Projections: NBC Sports Washington 19th, NBADraft.net 14th, Bleacher Report 18th, Sports Illustrated 20th, Ringer 16th

5 things to know:

*Walker-Alexander is a big guard known for his offensive skillset. He can handle the ball, pass and score in a variety of ways. He can play both point guard and shooting guard and affect games with his passing at either spot. 

*He was an excellent three-point shooter in college. As a freshman, he shot 39.2 percent from long range on 4.5 attempts per game. His percentage dipped as a sophomore to 37.4 percent, but that was still impressive given he attempted 4.6 shots per game. 

*Walker-Alexander has a plus wingspan, which he uses to his advantage on defense.
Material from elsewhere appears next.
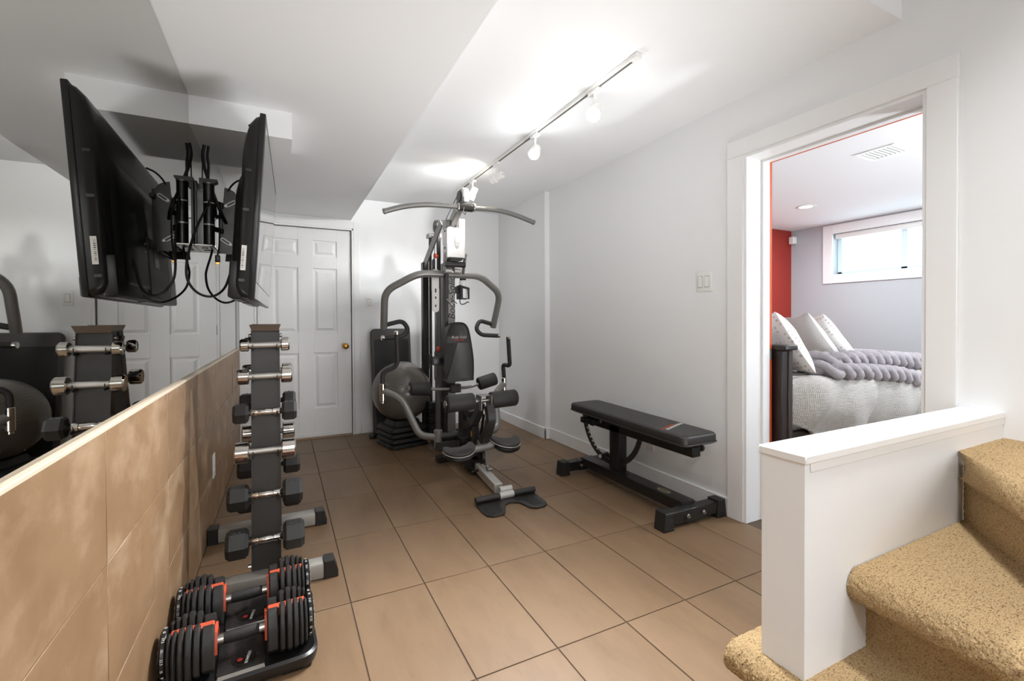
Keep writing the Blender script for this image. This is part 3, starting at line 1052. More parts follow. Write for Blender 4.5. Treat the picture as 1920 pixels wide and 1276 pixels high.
for s in (-1, 1):
    part('base_bolt', MB().cyl((RX + s * .055, FY + .03, .095), (RX + s * .07, FY + .03, .095), .009, 8, .002), STEEL, rk)
rowz = [1.03, .893, .737, .572, .388, .203]
for k, z_ in enumerate(rowz):
    for (fy, s) in ((ycol, -1), (yback, 1)):
        cr = MB()
        for sx in (-1, 1):
            cr.box((RX + sx * (cw - .004), fy(z_) - .001, z_ - .024), (RX + sx * (cw - .008), fy(z_) + s * .05, z_ - .015), .001, 1)
            cr.box((RX + sx * (cw - .004), fy(z_) + s * .046, z_ - .024), (RX + sx * (cw - .008), fy(z_) + s * .05, z_ + .004), .001, 1)
        part('cradle', cr, RACKM, rk)

WNUM = ['3', '5', '8', '10', '15', '20']
KIND = ['c', 'c', 'h', 'c', 'h', 'h']
RAD = [.028, .034, .043, .045, .051, .057]
LEN = [.036, .046, .060, .057, .08, .085]
WORD = ['smallest round chrome', 'second smallest round chrome', 'small black hexagonal', 'largest round chrome', 'medium black hexagonal', 'large black hexagonal']
ROW = ['top row', 'second row', 'third row', 'fourth row', 'fifth row', 'bottom row']
rackdb = []
for k in range(6):
    g = .0615
    t = thing('dumbbell', 'x', 'dumbbell', (0, 0, 0), 'dumbbells on the upright rack')
    if KIND[k] == 'c':
        part('handle', MB().cyl((-g, 0, 0), (g, 0, 0), .0145, 16), KNURL, t)
        for s in (-1, 1):
            R, L = RAD[k], LEN[k]
            part('weight_head', MB().lathe([(R * .5, 0), (R - .004, .001), (R, .005), (R, L - .006), (R - .005, L), (R * .72, L), (R * .66, L - .002), (.001, L - .002)], (s * g, 0, 0), (s, 0, 0), 32), CHROME, t)
    else:
        part('handle', MB().lathe([(.011, -g - .004), (.014, -g), (.014, -.05), (.0165, -.044), (.0165, -.03), (.013, -.028), (.0155, -.018), (.0165, 0), (.0155, .018), (.013, .028), (.0165, .03), (.0165, .044), (.014, .05), (.014, g), (.011, g + .004)], (0, 0, 0), (1, 0, 0), 18), CHROME, t)
        for s in (-1, 1):
            R, L = RAD[k] * 1.06, LEN[k]
            h_ = part('weight_head', MB().lathe([(R * .62, 0), (R * .82, .002), (R, R * .24), (R, L - R * .24), (R * .82, L), (R * .3, L + .001)], (s * (g + .002), 0, 0), (s, 0, 0), 6, math.pi / 6 * (0 if False else 1)), HEXR, t, sharp=20)
            fz = R * math.cos(math.pi / 6)
            part('number', MB().text(WNUM[k], frame((s * (g + .002 + L / 2), -fz * math.cos(math.radians(60)) - .0, fz * math.sin(math.radians(60))), (1, 0, 0), (0, math.sin(math.radians(30)), math.cos(math.radians(60)))), R * .6, depth=.0012), Mat('number_relief', (58, 57, 55), .5), h_)
    rackdb.append(t)
for k in range(6):
    z_ = rowz[k]
    t = rackdb[k]
    t['label'] = '%s dumbbell on the near side of the rack, %s' % (WORD[k], ROW[k])
    c = copy_tree(t)
    t.location = (RX, ycol(z_) - .027, z_)
    c.location = (RX + .003, yback(z_) + .027, z_)
    c.rotation_euler = (0, 0, math.pi)
    c['label'] = '%s dumbbell on the far side of the rack, %s' % (WORD[k], ROW[k])

# ================================================================== ADJUSTABLE DUMBBELLS
BM = Matrix.Rotation(math.radians(2.5), 4, 'Z')


def cradle(loc, label):
    t = thing('dumbbell_tray', label, 'dumbbell tray', loc, 'trays under the adjustable dumbbells')
    T = Matrix.Translation(loc) @ BM
    base = MB()
    lay = [(.215, .108, .03, .012), (.222, .115, .036, .034), (.222, .115, .036, .046), (.212, .105, .03, .052), (.2, .094, .024, .047)]
    rings = [[(p[0], p[1], z_) for p in rounded(2 * a, 2 * b, r_ * 1.6, 6)] for (a, b, r_, z_) in lay]
    n_ = len(rings[0])
    base.add([p for q in rings for p in q], [(i * n_ + j, i * n_ + (j + 1) % n_, (i + 1) * n_ + (j + 1) % n_, (i + 1) * n_ + j) for i in range(len(rings) - 1) for j in range(n_)] + [tuple((len(rings) - 1) * n_ + j for j in range(n_)), tuple(range(n_ - 1, -1, -1))], T)
    part('tray', base, PLASTIC, t)
    for sx in (-1, 1):
        for sy in (-1, 1):
            part('foot', MB().box((sx * .20, sy * .1, 0), (sx * .11, sy * .06, .016), .006, 2, T), PLASTIC, t)
    part('trim_strip', MB().prism([(-.065, 0), (.065, 0), (.062, .012), (-.062, .012)], T @ Vector((0, -.1, .0485)), T.to_3x3() @ Vector((1, 0, 0)), Vector((0, .85, .5)), .0015), STEEL, t)
    part('centre_panel', MB().box((-.068, -.085, .04), (.068, .085, .056), .006, 2, T), Mat('tray_panel', (40, 38, 37), .25), t)
    em = part('emblem', MB().lathe([(.0, 0), (.034, 0), (.034, .002), (.031, .0032), (0, .0032)], T @ Vector((.005, -.035, .0555)), (0, 0, 1), 28, caps=False), BLACK, t)
    part('emblem_dot', MB().cyl(T @ Vector((-.005, -.042, .058)), T @ Vector((-.005, -.042, .0592)), .008, 16), RINK, em)
    part('brand_print', MB().text('BOWFLEX', T @ frame((.018, -.04, .0592), (.25, -1, 0), (1, .25, 0)).inverted_safe().inverted_safe() if False else T @ frame((.018, -.04, .0594), (.2, 1, 0), (-1, .2, 0)), .0125, depth=.0004), WINK, em)
    return t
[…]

He averaged 1.9 steals per game this past season in Blacksburg and his highlight reels are flooded with open court dunks off turnovers. He appears to have strong instincts as a perimeter defender, but could struggle initially at the NBA level against quicker and stronger guards.

*Though he has great size and length for a guard, Walker-Alexander is not considered a premier athlete for the position. He does not have elite quickness or the ability to play consistently above the rim. Because of that, some wonder how high his ceiling will be in the NBA. He may, however, have a high floor given his well-rounded game and basketball IQ.

*Walker-Alexander is from Canada. He has played for the national team as a junior and is part of a new wave of players from the country in the NBA. Walker-Alexander was a high school teammate of Shai Gilgeous-Alexander, who just enjoyed a strong rookie season with the L.A. Clippers.

Fit with Wizards: The Wizards need help at just about every position, so even a guard can't be ruled out. Walker-Alexander would give them more backcourt depth and that is needed long-term, even after John Wall returns from injury.

If Walker-Alexander can develop into an above average perimeter defender, he could be very useful for the Wizards. They need to improve at stopping dribble penetration and three-point shooters. They could use more players with Walker-Alexander's length and ability to force turnovers. Also, he would help spread the floor with his shooting.

All that said, the Wizards could probably find a player with more upside than Walker-Alexander with the ninth overall pick. He would be more in line with their decision to take Troy Brown Jr. last June.

Like Brown, he is smart and a safe bet to carve out a long NBA career. But could Walker-Alexander become an elite player at his position? He seems like a better option if they trade down into the teens and acquire more picks.